Quote: (01-24-2018 07:51 PM)bootyhuntah Wrote:
Was in Vegas a few years back for a Bach party. We hit up a few strip clubs and at some point I ran out if cash and had to use the atm. I shit you not the ATM fee was $20! I went ahead with it anyway because cmon man you gotta buy the groom to be some private dances.
Sure enough at the end of the month, I checked my statement and Schwab reimbursed the fee. I was impressed they are true to their word...
Quote:Quote:
Suits said:(1) If you die with debt, you don't have to pay it. This is a great way to beat the tax man too.
Quote: (01-24-2018 04:24 AM)Australia Sucks Wrote:
-Do not own a credit card and pay for all expenses with cash/savings (I.e. no personal or consumer debt)
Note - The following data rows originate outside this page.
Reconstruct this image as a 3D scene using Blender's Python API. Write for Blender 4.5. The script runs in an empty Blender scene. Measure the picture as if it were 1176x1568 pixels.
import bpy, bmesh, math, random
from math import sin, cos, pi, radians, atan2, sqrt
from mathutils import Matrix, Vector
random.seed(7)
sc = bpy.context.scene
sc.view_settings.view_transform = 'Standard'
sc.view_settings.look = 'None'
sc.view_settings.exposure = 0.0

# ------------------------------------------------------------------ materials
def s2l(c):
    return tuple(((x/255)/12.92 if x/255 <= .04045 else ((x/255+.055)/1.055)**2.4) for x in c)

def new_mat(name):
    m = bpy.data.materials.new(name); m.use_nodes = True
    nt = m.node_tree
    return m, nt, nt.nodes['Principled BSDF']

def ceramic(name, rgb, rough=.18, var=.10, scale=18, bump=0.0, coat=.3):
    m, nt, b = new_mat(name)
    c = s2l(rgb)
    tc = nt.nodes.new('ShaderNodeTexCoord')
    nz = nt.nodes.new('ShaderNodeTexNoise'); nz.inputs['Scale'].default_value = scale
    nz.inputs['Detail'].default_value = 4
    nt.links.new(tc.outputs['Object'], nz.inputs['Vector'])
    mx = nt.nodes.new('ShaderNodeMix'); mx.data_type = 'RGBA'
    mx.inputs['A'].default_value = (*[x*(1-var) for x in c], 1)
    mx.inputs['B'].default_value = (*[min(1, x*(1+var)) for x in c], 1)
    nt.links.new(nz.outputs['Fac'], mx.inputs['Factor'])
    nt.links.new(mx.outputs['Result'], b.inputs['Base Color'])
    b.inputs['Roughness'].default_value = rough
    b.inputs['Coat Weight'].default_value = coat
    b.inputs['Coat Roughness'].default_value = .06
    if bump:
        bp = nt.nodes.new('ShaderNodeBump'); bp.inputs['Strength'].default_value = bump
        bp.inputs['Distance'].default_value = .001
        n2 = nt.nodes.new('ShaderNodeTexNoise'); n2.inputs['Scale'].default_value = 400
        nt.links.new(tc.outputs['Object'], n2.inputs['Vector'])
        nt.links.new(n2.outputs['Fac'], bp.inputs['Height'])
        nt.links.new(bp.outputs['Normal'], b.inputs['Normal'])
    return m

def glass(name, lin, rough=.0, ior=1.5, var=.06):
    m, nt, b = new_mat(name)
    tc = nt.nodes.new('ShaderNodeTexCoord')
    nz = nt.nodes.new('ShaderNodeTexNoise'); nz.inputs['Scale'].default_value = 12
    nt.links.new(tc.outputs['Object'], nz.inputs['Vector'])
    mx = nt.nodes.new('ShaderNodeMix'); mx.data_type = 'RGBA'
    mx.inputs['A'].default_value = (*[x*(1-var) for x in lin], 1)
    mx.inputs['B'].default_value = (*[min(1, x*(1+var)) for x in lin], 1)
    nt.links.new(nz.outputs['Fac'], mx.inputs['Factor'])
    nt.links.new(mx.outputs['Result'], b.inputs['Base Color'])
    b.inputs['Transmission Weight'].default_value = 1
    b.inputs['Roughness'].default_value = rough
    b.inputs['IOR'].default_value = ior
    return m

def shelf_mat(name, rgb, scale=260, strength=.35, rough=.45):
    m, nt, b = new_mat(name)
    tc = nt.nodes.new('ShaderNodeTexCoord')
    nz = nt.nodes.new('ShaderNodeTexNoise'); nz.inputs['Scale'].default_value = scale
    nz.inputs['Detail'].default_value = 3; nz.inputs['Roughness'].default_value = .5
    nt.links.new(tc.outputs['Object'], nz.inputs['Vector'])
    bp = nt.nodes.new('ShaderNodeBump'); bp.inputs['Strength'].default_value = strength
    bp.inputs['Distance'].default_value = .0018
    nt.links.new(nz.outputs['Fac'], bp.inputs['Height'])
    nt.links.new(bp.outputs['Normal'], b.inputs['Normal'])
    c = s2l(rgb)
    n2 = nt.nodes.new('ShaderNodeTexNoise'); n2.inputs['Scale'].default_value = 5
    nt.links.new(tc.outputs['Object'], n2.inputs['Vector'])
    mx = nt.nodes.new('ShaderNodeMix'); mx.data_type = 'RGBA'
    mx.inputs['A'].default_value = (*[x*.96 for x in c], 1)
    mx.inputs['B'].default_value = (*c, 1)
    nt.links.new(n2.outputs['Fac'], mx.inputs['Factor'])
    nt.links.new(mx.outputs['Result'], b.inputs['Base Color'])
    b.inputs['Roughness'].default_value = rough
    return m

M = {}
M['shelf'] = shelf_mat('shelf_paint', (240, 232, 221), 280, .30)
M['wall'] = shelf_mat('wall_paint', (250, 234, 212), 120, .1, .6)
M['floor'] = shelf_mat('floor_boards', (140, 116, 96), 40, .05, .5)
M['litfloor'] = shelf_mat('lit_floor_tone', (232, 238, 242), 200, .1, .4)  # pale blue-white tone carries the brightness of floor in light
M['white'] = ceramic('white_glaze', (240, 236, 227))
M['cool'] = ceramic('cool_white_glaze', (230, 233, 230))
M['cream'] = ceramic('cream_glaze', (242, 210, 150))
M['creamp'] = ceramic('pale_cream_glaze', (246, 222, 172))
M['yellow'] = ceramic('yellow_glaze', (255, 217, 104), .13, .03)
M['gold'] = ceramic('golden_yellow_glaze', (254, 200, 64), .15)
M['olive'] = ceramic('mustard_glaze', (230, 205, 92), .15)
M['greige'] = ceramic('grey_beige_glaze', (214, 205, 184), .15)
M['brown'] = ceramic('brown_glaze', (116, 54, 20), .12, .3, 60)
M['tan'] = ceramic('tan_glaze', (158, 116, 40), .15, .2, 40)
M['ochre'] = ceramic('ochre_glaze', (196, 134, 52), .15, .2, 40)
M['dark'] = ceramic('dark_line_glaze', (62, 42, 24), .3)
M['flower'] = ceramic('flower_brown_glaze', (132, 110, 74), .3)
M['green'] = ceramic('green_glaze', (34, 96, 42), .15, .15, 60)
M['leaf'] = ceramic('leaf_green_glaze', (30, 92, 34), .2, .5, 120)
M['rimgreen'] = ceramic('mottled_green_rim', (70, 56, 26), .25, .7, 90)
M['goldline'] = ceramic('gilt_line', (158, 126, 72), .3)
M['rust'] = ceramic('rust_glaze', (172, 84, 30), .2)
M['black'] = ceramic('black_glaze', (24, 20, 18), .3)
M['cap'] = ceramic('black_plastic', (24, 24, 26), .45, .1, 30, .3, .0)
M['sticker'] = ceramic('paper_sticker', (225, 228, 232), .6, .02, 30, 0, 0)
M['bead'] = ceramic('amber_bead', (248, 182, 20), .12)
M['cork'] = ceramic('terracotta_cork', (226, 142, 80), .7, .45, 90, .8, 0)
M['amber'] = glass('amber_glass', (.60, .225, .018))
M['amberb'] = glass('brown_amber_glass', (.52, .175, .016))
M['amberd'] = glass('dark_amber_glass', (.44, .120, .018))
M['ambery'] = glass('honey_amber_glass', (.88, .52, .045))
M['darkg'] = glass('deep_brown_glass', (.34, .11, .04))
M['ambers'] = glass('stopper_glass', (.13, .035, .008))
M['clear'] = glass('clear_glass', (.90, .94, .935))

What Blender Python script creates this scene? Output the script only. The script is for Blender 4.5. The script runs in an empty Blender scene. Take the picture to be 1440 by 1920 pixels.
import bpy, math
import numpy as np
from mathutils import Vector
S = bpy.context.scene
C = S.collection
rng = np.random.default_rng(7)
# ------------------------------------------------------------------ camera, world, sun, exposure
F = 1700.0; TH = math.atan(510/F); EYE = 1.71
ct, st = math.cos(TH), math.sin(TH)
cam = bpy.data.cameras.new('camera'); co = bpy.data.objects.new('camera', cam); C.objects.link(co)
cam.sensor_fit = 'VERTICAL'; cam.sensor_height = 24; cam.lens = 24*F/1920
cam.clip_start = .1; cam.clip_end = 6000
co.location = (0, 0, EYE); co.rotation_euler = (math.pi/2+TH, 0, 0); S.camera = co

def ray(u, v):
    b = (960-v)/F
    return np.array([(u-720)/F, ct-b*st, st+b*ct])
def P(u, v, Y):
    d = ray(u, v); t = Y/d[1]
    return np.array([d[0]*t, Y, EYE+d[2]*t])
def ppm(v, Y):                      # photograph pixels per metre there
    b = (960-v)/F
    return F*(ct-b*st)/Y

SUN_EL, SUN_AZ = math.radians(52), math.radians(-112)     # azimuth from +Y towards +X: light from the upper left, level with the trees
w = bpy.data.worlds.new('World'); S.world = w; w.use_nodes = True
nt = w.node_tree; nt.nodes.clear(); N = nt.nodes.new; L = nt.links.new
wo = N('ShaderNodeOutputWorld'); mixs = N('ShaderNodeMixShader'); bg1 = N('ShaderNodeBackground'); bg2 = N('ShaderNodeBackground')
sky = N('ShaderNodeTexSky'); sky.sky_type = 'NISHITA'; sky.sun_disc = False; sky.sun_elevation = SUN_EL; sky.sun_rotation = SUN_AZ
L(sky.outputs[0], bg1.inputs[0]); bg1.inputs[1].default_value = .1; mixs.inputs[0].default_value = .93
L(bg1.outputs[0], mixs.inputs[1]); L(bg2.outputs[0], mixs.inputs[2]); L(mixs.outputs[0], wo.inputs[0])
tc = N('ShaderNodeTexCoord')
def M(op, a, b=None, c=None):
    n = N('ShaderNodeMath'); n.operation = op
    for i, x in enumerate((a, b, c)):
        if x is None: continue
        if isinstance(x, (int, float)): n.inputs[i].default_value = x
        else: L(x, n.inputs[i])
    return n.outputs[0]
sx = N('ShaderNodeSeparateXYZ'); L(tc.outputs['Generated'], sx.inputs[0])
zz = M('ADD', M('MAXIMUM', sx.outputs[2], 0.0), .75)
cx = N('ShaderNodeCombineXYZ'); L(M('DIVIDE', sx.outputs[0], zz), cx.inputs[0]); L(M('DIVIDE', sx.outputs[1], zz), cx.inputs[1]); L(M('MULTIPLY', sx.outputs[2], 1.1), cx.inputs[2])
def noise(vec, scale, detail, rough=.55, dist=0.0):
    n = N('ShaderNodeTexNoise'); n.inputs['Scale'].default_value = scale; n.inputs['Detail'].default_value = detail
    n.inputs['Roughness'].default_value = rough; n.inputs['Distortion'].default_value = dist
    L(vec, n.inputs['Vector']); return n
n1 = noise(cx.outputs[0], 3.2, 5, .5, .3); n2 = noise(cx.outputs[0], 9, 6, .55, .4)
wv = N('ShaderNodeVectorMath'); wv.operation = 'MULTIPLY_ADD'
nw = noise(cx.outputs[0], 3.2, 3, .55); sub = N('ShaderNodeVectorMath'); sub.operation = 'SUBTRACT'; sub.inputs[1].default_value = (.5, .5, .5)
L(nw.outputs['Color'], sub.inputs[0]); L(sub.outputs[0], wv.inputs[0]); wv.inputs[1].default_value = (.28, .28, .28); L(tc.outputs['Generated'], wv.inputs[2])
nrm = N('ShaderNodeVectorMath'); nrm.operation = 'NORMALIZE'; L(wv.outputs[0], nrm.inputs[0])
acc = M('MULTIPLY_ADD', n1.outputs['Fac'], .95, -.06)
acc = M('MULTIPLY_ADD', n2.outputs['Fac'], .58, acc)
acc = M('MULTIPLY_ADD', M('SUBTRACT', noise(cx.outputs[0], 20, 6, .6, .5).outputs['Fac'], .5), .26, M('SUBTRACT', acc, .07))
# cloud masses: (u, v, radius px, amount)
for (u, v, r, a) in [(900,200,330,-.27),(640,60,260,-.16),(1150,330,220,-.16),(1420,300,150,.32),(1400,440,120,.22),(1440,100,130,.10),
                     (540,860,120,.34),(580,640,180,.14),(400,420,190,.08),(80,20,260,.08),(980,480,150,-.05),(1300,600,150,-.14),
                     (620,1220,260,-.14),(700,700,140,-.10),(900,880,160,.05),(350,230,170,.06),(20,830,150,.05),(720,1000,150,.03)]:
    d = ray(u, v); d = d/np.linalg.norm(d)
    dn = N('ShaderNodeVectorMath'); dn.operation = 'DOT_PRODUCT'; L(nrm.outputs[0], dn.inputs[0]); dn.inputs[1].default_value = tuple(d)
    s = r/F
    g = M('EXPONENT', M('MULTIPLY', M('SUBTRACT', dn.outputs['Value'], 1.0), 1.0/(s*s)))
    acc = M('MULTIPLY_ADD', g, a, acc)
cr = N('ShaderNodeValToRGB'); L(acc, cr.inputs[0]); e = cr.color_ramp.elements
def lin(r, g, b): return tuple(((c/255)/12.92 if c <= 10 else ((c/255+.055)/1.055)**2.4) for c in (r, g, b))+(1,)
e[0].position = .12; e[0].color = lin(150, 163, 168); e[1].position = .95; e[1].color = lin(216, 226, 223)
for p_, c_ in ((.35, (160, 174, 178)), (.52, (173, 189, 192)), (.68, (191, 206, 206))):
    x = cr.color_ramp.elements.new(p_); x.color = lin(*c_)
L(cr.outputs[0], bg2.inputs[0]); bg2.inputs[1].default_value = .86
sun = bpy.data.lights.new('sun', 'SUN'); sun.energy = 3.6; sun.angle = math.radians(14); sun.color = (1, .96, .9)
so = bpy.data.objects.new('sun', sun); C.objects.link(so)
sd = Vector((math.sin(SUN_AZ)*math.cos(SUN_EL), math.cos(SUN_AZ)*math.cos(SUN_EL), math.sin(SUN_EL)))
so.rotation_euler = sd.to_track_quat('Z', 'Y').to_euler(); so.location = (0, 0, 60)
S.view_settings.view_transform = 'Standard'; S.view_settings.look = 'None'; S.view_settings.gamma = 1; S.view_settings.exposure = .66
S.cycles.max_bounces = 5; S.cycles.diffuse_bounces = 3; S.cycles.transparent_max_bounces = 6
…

-Take a decent amount of risks (not stupid/crazy risks though) when you invest. The biggest risk of all in the long term is not taking enough risk.
-Borrow (a sensible amount) money to invest. No point playing it so safe that you only get rich when you are too old to enjoy the money. An average wage earner needs to leverage up to an extent if they want to get Rich before old age.
Quote: (01-23-2018 07:46 PM)Steelex Wrote:
1. Do everything you can to maximize your income. If you're not making 100k+ a year, you're not really trying very hard or you've chosen a really shitty field.
2. At the end of the day, busting your ass and working hard will pay off. The benefit may not always be immediate, but you'll develope an edge that other people don't. This will translate into a higher yield career.
3. Quit eating out. It's a waste of money.
4. Quit drinking. It's a waste of money.
5. Don't finance vehicles if you can help it. It's a crappy investment all the way around.
6. Don't do credit cards. The whole point of a credit card is to make money off of you, how the fuck could that work in your favor???
7. Be really careful about buying a house.
8. You can't outsave a shitty income.
Quote: (01-23-2018 05:06 PM)Heart Break Kid Wrote:
Why the number 25% for accommodation budget?